Qui stiamo parlando del fatto che come apriamo bocca, mentiamo. Dire falsità ci è diventata una seconda natura, quasi un istinto insopprimibile. Siamo così bravi a farlo che anche la macchina della verità ci fa un baffo. Tant’è che nei processi americani non la considerano minimamente. In un paese dove gli attori diventano presidenti e i presidenti recitano come attori, farebbe ridere il contrario.
Insomma, ogni giorno che passa diamo sempre più per scontato che la verità non esiste, e quando qualcuno fa delle affermazioni probanti o persuasive, le consideriamo mere opinioni e siamo disposti a credervi solo se vi siamo indotti da qualcosa che è più forte di noi: p. es. un desiderio di rivalsa dopo anni e anni di frustrazioni o di promesse che altri non hanno mantenuto, in cui abbiamo creduto inutilmente. Non ci fidiamo di qualcuno perché pensiamo dica la verità o perché conduce una vita esemplare, ma perché gli altri ci disgustano.
Sapere che qualcuno dice la verità c’interessa fino a un certo punto. Quel che più ci preme, infatti, è sapere se da ciò che si è ascoltato, possiamo ricavarci qualcosa. Crediamo in certe affermazioni non perché le riteniamo vere, ma perché possono servirci: la verità sta nell’interesse o nell’utilità. Non esiste la verità in sé o, se esiste, non possiamo dirla, anzi, neppure vi riusciamo. Dobbiamo vivere come se non ci fosse. E non è sufficiente togliere l’interesse o l’utilità per farla emergere, perché in una società, anzi, in una civiltà individualistica e materialistica come la nostra, è impossibile farlo.
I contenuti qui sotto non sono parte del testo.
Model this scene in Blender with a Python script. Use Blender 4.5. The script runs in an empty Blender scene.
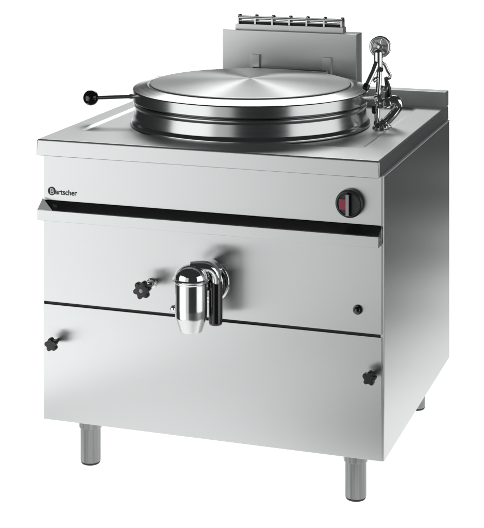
import bpy, bmesh, math, random
from mathutils import Vector, Matrix
random.seed(4)
C = bpy.context.scene.collection
SC = bpy.context.scene
PI = math.pi

# ------------------------------------------------------------------ camera
YAW = 0.32273
CAM = Vector((1.58824, -3.30590, 1.42345))
cd = bpy.data.cameras.new('camera'); co = bpy.data.objects.new('camera', cd); C.objects.link(co)
co.location = CAM; co.rotation_euler = (PI/2, 0, YAW)
cd.sensor_fit = 'VERTICAL'; cd.sensor_height = 36.0
cd.lens = 36.0*1580.06/528.0
cd.shift_y = -(264.0+155.859)/528.0
cd.clip_start = 0.1; cd.clip_end = 200
SC.camera = co

# ------------------------------------------------------------------ studio darkness, exposure
w = bpy.data.worlds.new('World'); SC.world = w; w.use_nodes = True
bg = w.node_tree.nodes['Background']
bg.inputs['Color'].default_value = (0.03, 0.031, 0.032, 1); bg.inputs['Strength'].default_value = 1.0
SC.view_settings.view_transform = 'Standard'; SC.view_settings.look = 'None'
SC.view_settings.gamma = 1.0; SC.view_settings.exposure = 0.0

# studio frame: U to the right of the view, V away from the camera, centred on the appliance
U = Vector((math.cos(YAW), math.sin(YAW), 0)); V = Vector((-math.sin(YAW), math.cos(YAW), 0))
MID = Vector((0.4, 0.36, 0))
FLOOR = -0.009
def st(u, v, z): return MID + U*u + V*v + Vector((0, 0, z))

def area(name, pos, aim, sx, sy, power, col=(1, 1, 1), spread=180):
    l = bpy.data.lights.new(name, 'AREA'); l.shape = 'RECTANGLE'; l.size = sx; l.size_y = sy
    l.energy = power; l.color = col; l.spread = math.radians(spread)
    o = bpy.data.objects.new(name, l); C.objects.link(o); o.location = pos
    o.rotation_euler = (Vector(aim)-Vector(pos)).to_track_quat('-Z', 'Y').to_euler()
    return o
def half(v): return min(max(.87+.33*v, .84), 2.25)                                 # half width of the added light table at depth v
EDGES = (-.72, -.2, .3, .9, 1.6, 2.6, 3.95)
for v0, v1 in zip(EDGES, EDGES[1:]):                            # added unseen lamps, keep the opal sheet white from below
    wd = 2*half(max(v0, -.7))+.04
    area('fill_under_sheet', st(0, (v0+v1)/2, -.2), st(0, (v0+v1)/2+.001, 3), wd, v1-v0, (5.5 if v0 < 0 else 4.9)*wd*(v1-v0))
area('fill_under_sheet', st(-.62, -1.08, -.2), st(-.62, -1.079, 3), 1.0, .74, 3.6)  # added unseen lamp, brightens what the left of the door reflects
area('fill_behind_sheet', st(0, 4.45, .35), st(0, 0, .35), 4.2, 1.3, 65)  # added unseen lamp, keeps the upright part of the sheet white
area('softbox_left', st(-2.85, -1.8, .5), st(0, 0, .5), 2.65, 3.6, 50)
area('fill_near', st(-1.55, -3.1, .3), st(0, 0, .3), 1.25, 3.2, 8.5)  # added unseen fill, lifts the right of the front panels
area('fill_back', st(0, 2.95, 2.85), st(0, 0, .85), 3.2, .85, 35)  # added unseen lamp, lights the worktop and lid from behind
area('fill_strip_back', st(0, 3.1, 1.85), st(0, 0, .85), .5, 1.1, 4.2)  # added unseen strip lamp for the bright wedges on the lid
area('softbox_right', st(2.7, -1.3, .8), st(0, 0, .8), 3.2, 2.8, 38)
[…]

Quando si è reciprocamente nemici, bisogna anzitutto difendersi, e il primo modo di farlo è quello di mentire. La prima regola fondamentale per sopravvivere è quella di non dire mai quello che si pensa, anzi, possibilmente è meglio dire il contrario, e di farlo ripetutamente, affinché chi ci ascolta non abbia l’impressione che qualche volta mentiamo e qualche volta no. Dobbiamo essere coerenti nel male che facciamo, proprio per essere più credibili.
Dobbiamo far credere di dire la verità mentendo: questa è un’arte che si acquisisce solo con un certo addestramento. E se qualcuno ci scopre incoerenti, subito dobbiamo accusare qualcun altro o di averci frainteso o di averci impedito con la forza di realizzare i nostri sogni. Un capro espiatorio cui far scontare il peso delle nostre menzogne, si può sempre trovare.
A questo punto ci si può chiedere: si può continuare ad andare avanti così? Non stiamo forse rischiando di arrivare a un punto in cui qualunque cosa si dica, a prescindere dal ruolo che si ricopre, non verrà mai creduta? Pensiamo davvero che per credere nella verità sia sufficiente che qualcuno giuri sulla testa dei propri figli o, se ci crede, sulla Bibbia? È difficile pensare che uno, da sempre abituato a mentire, si possa spaventare davanti al giudizio di dio o a quello dei propri figli. Troverà sicuramente delle buone motivazioni per giustificarsi, e allora dovranno essere i figli o lo stesso padreterno ad ammettere di non averlo capito. Nessuna pena può impensierire il bugiardo incallito, a meno che noi, invece d’imitarlo, smettessimo di credergli.
In Italia, peraltro, quando mai qualcuno viene scoperto a mentire o si pente per le menzogne che ha detto? Nel migliore dei casi si patteggia, ma a porte chiuse, quelle del tribunale o della propria coscienza. Nei tribunali non esiste la verità, ma solo una posizione di comodo, in linea col rispetto puramente formale delle regole. Agli avvocati non interessa neppure “sapere la verità”, quanto di vincere la causa e intascare la parcella: il cliente viene tanto più difeso quanto più paga.
Ai processi dovrebbero chiedere agli imputati di pronunciare una formula di rito molto semplice: “Provi in coscienza a dire la verità e la Corte s’impegna a tenerne conto il più possibile”.